Dáil debates

Wednesday, 13 July 2022

Protected Disclosures (Amendment) Bill 2022: From the Seanad

 

4:20 pm

Photo of Michael McGrathMichael McGrath (Cork South Central, Fianna Fail) | Oireachtas source

I appreciate the comments of colleagues from throughout the House. I acknowledge there has been very good collaboration from all sides. The committee chaired by Deputy McGuinness did excellent work during pre-legislative scrutiny. It identified this issue. It is my view that we have gone beyond the recommendation in the pre-legislative scrutiny report on the retrospective application of the additional protections in the Bill. What we are doing is not in breach of the directive. In fact, the directive is silent on the question of the retrospective application of the protections. It does not make any such recommendation.

As I have said, my clear directive at political level to those involved in drafting the Bill and those providing legal advice was that I wanted to maximise the retrospective application of the Bill to the greatest extent possible. I set out in my initial comments on this set of amendments the various categories of people who will benefit from retrospective application of the Bill and from the additional protections that have been provided. In essence, what I am being asked to do is ignore the advice of the Attorney General and accept the advice of other legal persons. I do not call into question their competence but in the position I have the privilege of holding, it is the advice of the Attorney General that is pre-eminent on legal issues. Colleagues from across the House are aware of this.
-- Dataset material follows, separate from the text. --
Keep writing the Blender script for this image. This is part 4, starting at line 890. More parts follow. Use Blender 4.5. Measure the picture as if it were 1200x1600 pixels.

With regard to what the advice says, I laid out much of it and its language in the remarks I made earlier. In essence, it is that providing for the burden of proof to shift during pending legal proceedings would involve a substantial interference in the administration of justice. It would be liable to be unfair to litigants and to generate significant uncertainty in the conduct of litigation. This would clearly be an infringement of the right to fair procedures and would undoubtedly not stand up in the courts. The advice I have is that what we are doing is at the limits of what is permissible under Bunreacht na hÉireann and I cannot go beyond it, irrespective of what personal wish I may have as Minister. The advice is the advice. It is not advice that is on the one hand and on the other hand; it is categoric and I cannot go beyond it.